Следует отметить, что как бы самодвижущаяся, самостоятельная жизненность художественного мира в романе имеет определенную аналогию в предшествующей поэзии — а именно в древнем эпосе, который, правда, осваивает качественно иную стихию народной героики. Во всяком случае, только в гомеровских поэмах или исландских сагах мы находим столь же естественное, в себе и для себя совершающееся саморазвитие действия. Но как настоятельно и многократно подчеркивал уже Гегель, мы должны последовательно проводить «различие между непосредственной поэзией», ее изначальным видом, который «непреднамеренно поэтичен по представлению и языку», и зрелым видом поэзии, который «знает о сфере, от которой он должен отмежеваться, чтобы стать на свободную почву искусства» (т. XIV, стр. 170). Первоначальная поэзия еще вполне естественно и без сознательных усилий «удерживает в нерасчлененном опосредствовании» «крайние элементы» — восприятие «непосредственной и случайной единичности» и рассудочное осознание «абстрактной всеобщности», сохраняя «надлежащую середину между обычным созерцанием и мышлением» (т. XIV, стр. 194).
То, что в древнем эпосе является естественной и даже, очевидно, неизбежной формой, в романе выступает как результат вполне сознательного творческого устремления и изощренного литературного мастерства. Подчас создатель романа прямо и активно борется за то, чтобы его мысль не выступала в отвлеченных суждениях, но всецело внедрилась в создаваемую художественную реальность, в ее живое движение и развитие. Подобные цели в их чистом виде вовсе не ставили перед собой, например, поэты средневековья или классицизма; едва ли характерно это и для поэзии Ренессанса — для Данте, Рабле, Эразма, Тассо, Ронсара, Камоэнса. Пожалуй, лишь Шекспир, который вообще вырвался невероятно далеко вперед в своем искусстве, опередил свою эпоху и в этом отношении.

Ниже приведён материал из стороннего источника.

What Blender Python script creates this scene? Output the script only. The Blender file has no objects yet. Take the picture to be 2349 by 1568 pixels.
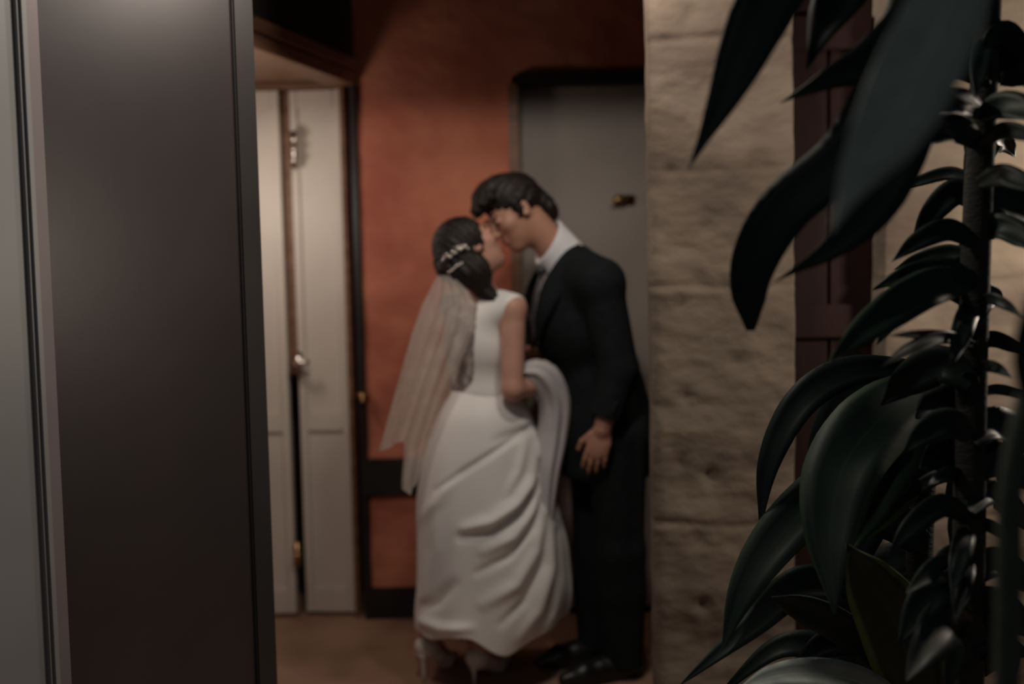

Итак, можно сказать, что роман явился жанром, в котором искусство слова вступило в принципиально новый этап развития: оно в определенном смысле стало в большей степени искусством; в частности, в романе созрели, высвободились и резко выявились существенные качества собственно художественного мышления. Значение этого трудно переоценить. Поразительно богатый, глубокий и многогранный смысл романов Сервантеса, Дефо, Прево, Гёте, Стендаля, Диккенса, Мопассана, Толстого, Достоевского, Горького, Томаса Манна, Шолохова оставляет ощущение подлинной неисчерпаемости. Сейчас уже совершенно невозможно представить себе культуру человечества без этих неистощимых богатств.
2. Этапы истории романа.
Но вернемся к вопросу об этапах истории романа. Теперь можно, в общем и целом, наметить четыре эпохи развития романа до середины XIX века. Это, во-первых, роман плутовской, развивающийся с конца XVI до начала XVIII века. В пределах этого периода создаются также два глубоко своеобразных произведения, органически впитавшие в себя традиции ренессансной эпопеи, — «Дон Кихот» и «Робинзон Крузо»; кроме того, в конце XVII века зарождается и психологический роман, сыгравший позднее огромную роль в литературе («Принцесса Клевская»). Во всяком случае, событийный плутовской роман — наиболее характерная и распространенная форма; в целом ряде отношений близок ему и просветительский роман событийного типа (романы Филдинга, Смоллетта, Мариво и других).
С середины XVIII века на первый план выдвигается психологический роман, в котором основным предметом изображения являются душевные искания и странствия. Впервые в истории литературы движущийся мир человеческой души воссоздается столь крупным планом, как в романах Руссо, Ричардсона, Стерна, Гёте. Этот «сентименталистский» этап служит преддверием кризисной эпохи истории романа — романтической. Правда, в первой четверти XIX века складывается особая ветвь исторического романа, призванного как бы заменить прежнюю поэму, основанную на историческом материале. Но роман в собственном смысле оттесняется на второй план, и ему грозит растворение в лирическом монологе. Если у Ричардсона, Стерна, Гёте, Голдсмита и даже Руссо мы находим объективный психологический анализ, то в «романтическом романе» господствует субъективное самораскрытие. А этот метод не соответствует тем специфическим целям искусства романа, о которых только что шла речь. Другим характерным течением данного периода являются попытки создания аллегорического романа типа «Люцинды» Фридриха Шлегеля или «Генриха фон Офтердингена» Новалиса; ясно, что аллегоризм как принцип несовместим с искусством романа.